Velocidad
Anoche cuando dormía soñe -bendita ilusión-, que la velocidad se me hundía en el corazón. Me apartaba en una acera mercurial y no quería recoger las cáscaras de pistachos del suelo. Ella me decía que sí, que agarrara la moto y que diéramos un paseo para que el viento nos diera en la cara. El sueño, desprovisto de cualquier connotación erótica, se desarrolló entonces terriblemente en el asfalto.
Las primeras curvas las tomé bien. Pero en seguida llegaron los stops. En las rectas cogía tanta velocidad que no me daba tiempo a frenar lo suficiente como para vigilar si se acercaban coches en los stops. Era como un videojuego, como si mi imprudencia no fuera a tener realmente consecuencias negativas.

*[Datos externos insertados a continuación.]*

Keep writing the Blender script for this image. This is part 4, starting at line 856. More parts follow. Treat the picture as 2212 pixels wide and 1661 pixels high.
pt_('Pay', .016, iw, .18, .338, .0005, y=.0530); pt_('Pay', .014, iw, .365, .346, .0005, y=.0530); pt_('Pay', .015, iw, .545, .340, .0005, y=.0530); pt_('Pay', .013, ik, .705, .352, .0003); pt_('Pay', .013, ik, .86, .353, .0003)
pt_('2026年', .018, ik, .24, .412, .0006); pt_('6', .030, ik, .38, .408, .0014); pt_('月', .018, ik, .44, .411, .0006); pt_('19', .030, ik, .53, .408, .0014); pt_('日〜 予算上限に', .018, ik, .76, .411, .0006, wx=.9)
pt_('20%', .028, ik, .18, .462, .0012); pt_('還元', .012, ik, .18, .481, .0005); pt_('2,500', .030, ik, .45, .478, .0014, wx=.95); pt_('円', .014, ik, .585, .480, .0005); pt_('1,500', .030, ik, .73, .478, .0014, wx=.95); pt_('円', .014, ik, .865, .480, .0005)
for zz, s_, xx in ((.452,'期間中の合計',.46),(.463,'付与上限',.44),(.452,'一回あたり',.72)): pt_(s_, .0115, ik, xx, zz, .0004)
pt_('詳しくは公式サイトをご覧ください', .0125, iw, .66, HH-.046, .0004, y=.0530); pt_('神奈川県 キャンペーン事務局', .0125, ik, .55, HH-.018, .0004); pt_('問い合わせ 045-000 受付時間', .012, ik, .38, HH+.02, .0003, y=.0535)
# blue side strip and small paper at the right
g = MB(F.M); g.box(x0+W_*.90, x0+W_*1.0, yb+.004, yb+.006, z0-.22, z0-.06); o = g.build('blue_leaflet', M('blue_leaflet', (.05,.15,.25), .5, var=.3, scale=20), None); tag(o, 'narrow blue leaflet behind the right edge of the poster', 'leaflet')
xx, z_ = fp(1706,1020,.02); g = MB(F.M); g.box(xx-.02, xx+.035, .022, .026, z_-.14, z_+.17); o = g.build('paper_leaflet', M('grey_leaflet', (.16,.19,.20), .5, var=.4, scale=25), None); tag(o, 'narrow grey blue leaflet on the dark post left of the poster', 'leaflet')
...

Me salté uno, dos, tres stops. En el primero casi muero, en el segundo lo pasé un poco mal y del tercero no recuerdo nada. Perdí el miedo y empalmé con la autopista. A más velocidad que nunca, ahora sí legitimada, perdí además del miedo el control de la moto, y caí como Sete Gibernau, deslizándome blandamente por el asfalto. Me veía aéreamente en el sueño, resbalando por lo gris, con la boca y el alma abiertos ante el espectáculo estético de la caída.
En cuanto a la chica, amiga mía, no sé dónde se quedó. Recuerdo que el primer stop lo pasamos juntos porque me agarraba de la cintura. Imagino que se bajó ante mi temeridad al manillar antes de llegar a la segunda señal en rojo. Había perdido -una vez más- la consciencia de ella y de mí.
Morgar, soñador, idiota: cuando por fin te despegabas de lo real, cuando cabalgabas el cetáceo salvaje de lo vertiginoso, diste dulcemente de mofletes en el suelo.